Required work: Output only the lines from the start of the entries through the line holding "so = bpy.data.objects.new('sun', sl);". Each line must match the original exactly.

(Scripts that build scenes)
···
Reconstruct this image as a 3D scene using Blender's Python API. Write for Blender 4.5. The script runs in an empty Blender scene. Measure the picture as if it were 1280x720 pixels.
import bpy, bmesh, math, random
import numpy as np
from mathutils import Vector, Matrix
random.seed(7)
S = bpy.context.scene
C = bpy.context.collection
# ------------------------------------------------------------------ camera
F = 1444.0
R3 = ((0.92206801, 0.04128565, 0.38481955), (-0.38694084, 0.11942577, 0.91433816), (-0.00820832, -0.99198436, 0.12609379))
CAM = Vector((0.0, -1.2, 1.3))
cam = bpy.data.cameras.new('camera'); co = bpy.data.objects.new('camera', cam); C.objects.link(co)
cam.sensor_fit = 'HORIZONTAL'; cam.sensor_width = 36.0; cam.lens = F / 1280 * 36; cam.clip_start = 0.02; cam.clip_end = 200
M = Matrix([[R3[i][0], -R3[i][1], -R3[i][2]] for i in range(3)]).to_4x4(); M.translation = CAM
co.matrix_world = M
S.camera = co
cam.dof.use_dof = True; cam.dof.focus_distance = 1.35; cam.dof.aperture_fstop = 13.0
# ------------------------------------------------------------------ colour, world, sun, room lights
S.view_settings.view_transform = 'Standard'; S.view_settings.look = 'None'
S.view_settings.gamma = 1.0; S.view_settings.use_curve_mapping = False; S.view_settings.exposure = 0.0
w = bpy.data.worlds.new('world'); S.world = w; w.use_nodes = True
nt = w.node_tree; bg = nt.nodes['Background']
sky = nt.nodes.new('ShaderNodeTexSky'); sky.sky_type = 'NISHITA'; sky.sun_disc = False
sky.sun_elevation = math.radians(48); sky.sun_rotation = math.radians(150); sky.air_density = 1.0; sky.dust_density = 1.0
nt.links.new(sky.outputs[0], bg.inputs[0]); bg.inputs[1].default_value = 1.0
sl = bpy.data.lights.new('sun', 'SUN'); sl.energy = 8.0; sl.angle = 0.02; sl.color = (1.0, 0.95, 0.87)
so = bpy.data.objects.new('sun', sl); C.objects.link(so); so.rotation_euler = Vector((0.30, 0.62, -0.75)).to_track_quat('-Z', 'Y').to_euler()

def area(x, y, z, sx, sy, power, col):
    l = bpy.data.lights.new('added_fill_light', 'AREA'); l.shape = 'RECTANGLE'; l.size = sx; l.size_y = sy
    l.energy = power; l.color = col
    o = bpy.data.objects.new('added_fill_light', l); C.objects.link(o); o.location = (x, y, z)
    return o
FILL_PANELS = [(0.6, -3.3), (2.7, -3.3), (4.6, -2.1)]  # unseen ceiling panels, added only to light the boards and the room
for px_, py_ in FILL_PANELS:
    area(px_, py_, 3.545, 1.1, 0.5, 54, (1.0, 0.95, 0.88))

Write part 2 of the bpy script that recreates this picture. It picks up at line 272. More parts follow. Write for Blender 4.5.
···
Response below:
Reconstruct this image as a 3D scene using Blender's Python API. Write for Blender 4.5. The script runs in an empty Blender scene. Measure the picture as if it were 1280x720 pixels.
import bpy, bmesh, math, random
import numpy as np
from mathutils import Vector, Matrix
random.seed(7)
S = bpy.context.scene
C = bpy.context.collection
# ------------------------------------------------------------------ camera
F = 1444.0
R3 = ((0.92206801, 0.04128565, 0.38481955), (-0.38694084, 0.11942577, 0.91433816), (-0.00820832, -0.99198436, 0.12609379))
CAM = Vector((0.0, -1.2, 1.3))
cam = bpy.data.cameras.new('camera'); co = bpy.data.objects.new('camera', cam); C.objects.link(co)
cam.sensor_fit = 'HORIZONTAL'; cam.sensor_width = 36.0; cam.lens = F / 1280 * 36; cam.clip_start = 0.02; cam.clip_end = 200
M = Matrix([[R3[i][0], -R3[i][1], -R3[i][2]] for i in range(3)]).to_4x4(); M.translation = CAM
co.matrix_world = M
S.camera = co
cam.dof.use_dof = True; cam.dof.focus_distance = 1.35; cam.dof.aperture_fstop = 13.0
# ------------------------------------------------------------------ colour, world, sun, room lights
S.view_settings.view_transform = 'Standard'; S.view_settings.look = 'None'
S.view_settings.gamma = 1.0; S.view_settings.use_curve_mapping = False; S.view_settings.exposure = 0.0
w = bpy.data.worlds.new('world'); S.world = w; w.use_nodes = True
nt = w.node_tree; bg = nt.nodes['Background']
sky = nt.nodes.new('ShaderNodeTexSky'); sky.sky_type = 'NISHITA'; sky.sun_disc = False
sky.sun_elevation = math.radians(48); sky.sun_rotation = math.radians(150); sky.air_density = 1.0; sky.dust_density = 1.0
nt.links.new(sky.outputs[0], bg.inputs[0]); bg.inputs[1].default_value = 1.0
sl = bpy.data.lights.new('sun', 'SUN'); sl.energy = 8.0; sl.angle = 0.02; sl.color = (1.0, 0.95, 0.87)
so = bpy.data.objects.new('sun', sl); C.objects.link(so); so.rotation_euler = Vector((0.30, 0.62, -0.75)).to_track_quat('-Z', 'Y').to_euler()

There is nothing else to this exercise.